What you should do: Please give the listing again, word for word, with nothing left out.

Data segment:
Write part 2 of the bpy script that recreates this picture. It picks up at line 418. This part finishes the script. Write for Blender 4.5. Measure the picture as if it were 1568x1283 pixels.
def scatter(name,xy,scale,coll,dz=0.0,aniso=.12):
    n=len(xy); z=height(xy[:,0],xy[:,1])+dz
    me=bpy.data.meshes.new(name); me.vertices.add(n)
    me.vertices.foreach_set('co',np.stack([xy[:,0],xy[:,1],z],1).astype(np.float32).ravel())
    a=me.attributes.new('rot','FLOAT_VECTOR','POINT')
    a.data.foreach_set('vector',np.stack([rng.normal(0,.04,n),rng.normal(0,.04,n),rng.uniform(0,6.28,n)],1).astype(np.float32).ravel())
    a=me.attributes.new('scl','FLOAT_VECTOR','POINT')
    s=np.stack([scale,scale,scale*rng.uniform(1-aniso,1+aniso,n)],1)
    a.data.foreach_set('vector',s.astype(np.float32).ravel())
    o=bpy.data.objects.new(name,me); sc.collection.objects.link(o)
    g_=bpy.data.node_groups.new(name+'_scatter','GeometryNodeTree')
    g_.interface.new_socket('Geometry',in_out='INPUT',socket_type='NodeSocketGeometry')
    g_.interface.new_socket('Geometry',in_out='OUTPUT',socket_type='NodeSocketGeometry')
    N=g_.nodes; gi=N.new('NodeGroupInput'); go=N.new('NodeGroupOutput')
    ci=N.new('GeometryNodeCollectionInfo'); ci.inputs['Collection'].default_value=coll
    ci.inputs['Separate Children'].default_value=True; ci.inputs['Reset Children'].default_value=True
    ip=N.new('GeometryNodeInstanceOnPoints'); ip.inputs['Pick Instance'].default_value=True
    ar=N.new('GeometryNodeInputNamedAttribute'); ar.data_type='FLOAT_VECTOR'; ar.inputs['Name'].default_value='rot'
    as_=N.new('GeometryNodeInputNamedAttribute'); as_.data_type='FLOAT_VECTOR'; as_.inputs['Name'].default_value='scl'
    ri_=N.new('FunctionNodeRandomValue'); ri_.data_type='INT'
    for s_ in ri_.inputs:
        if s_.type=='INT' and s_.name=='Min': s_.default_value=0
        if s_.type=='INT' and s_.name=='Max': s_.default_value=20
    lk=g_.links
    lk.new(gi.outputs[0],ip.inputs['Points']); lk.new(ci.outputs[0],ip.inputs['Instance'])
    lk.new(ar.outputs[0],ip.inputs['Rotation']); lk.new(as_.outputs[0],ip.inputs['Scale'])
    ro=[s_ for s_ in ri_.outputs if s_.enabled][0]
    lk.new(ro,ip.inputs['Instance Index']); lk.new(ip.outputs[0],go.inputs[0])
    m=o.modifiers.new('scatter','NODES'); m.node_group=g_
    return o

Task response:
Write part 2 of the bpy script that recreates this picture. It picks up at line 418. This part finishes the script. Write for Blender 4.5. Measure the picture as if it were 1568x1283 pixels.
def scatter(name,xy,scale,coll,dz=0.0,aniso=.12):
    n=len(xy); z=height(xy[:,0],xy[:,1])+dz
    me=bpy.data.meshes.new(name); me.vertices.add(n)
    me.vertices.foreach_set('co',np.stack([xy[:,0],xy[:,1],z],1).astype(np.float32).ravel())
    a=me.attributes.new('rot','FLOAT_VECTOR','POINT')
    a.data.foreach_set('vector',np.stack([rng.normal(0,.04,n),rng.normal(0,.04,n),rng.uniform(0,6.28,n)],1).astype(np.float32).ravel())
    a=me.attributes.new('scl','FLOAT_VECTOR','POINT')
    s=np.stack([scale,scale,scale*rng.uniform(1-aniso,1+aniso,n)],1)
    a.data.foreach_set('vector',s.astype(np.float32).ravel())
    o=bpy.data.objects.new(name,me); sc.collection.objects.link(o)
    g_=bpy.data.node_groups.new(name+'_scatter','GeometryNodeTree')
    g_.interface.new_socket('Geometry',in_out='INPUT',socket_type='NodeSocketGeometry')
    g_.interface.new_socket('Geometry',in_out='OUTPUT',socket_type='NodeSocketGeometry')
    N=g_.nodes; gi=N.new('NodeGroupInput'); go=N.new('NodeGroupOutput')
    ci=N.new('GeometryNodeCollectionInfo'); ci.inputs['Collection'].default_value=coll
    ci.inputs['Separate Children'].default_value=True; ci.inputs['Reset Children'].default_value=True
    ip=N.new('GeometryNodeInstanceOnPoints'); ip.inputs['Pick Instance'].default_value=True
    ar=N.new('GeometryNodeInputNamedAttribute'); ar.data_type='FLOAT_VECTOR'; ar.inputs['Name'].default_value='rot'
    as_=N.new('GeometryNodeInputNamedAttribute'); as_.data_type='FLOAT_VECTOR'; as_.inputs['Name'].default_value='scl'
    ri_=N.new('FunctionNodeRandomValue'); ri_.data_type='INT'
    for s_ in ri_.inputs:
        if s_.type=='INT' and s_.name=='Min': s_.default_value=0
        if s_.type=='INT' and s_.name=='Max': s_.default_value=20
    lk=g_.links
    lk.new(gi.outputs[0],ip.inputs['Points']); lk.new(ci.outputs[0],ip.inputs['Instance'])
    lk.new(ar.outputs[0],ip.inputs['Rotation']); lk.new(as_.outputs[0],ip.inputs['Scale'])
    ro=[s_ for s_ in ri_.outputs if s_.enabled][0]
    lk.new(ro,ip.inputs['Instance Index']); lk.new(ip.outputs[0],go.inputs[0])
    m=o.modifiers.new('scatter','NODES'); m.node_group=g_
    return o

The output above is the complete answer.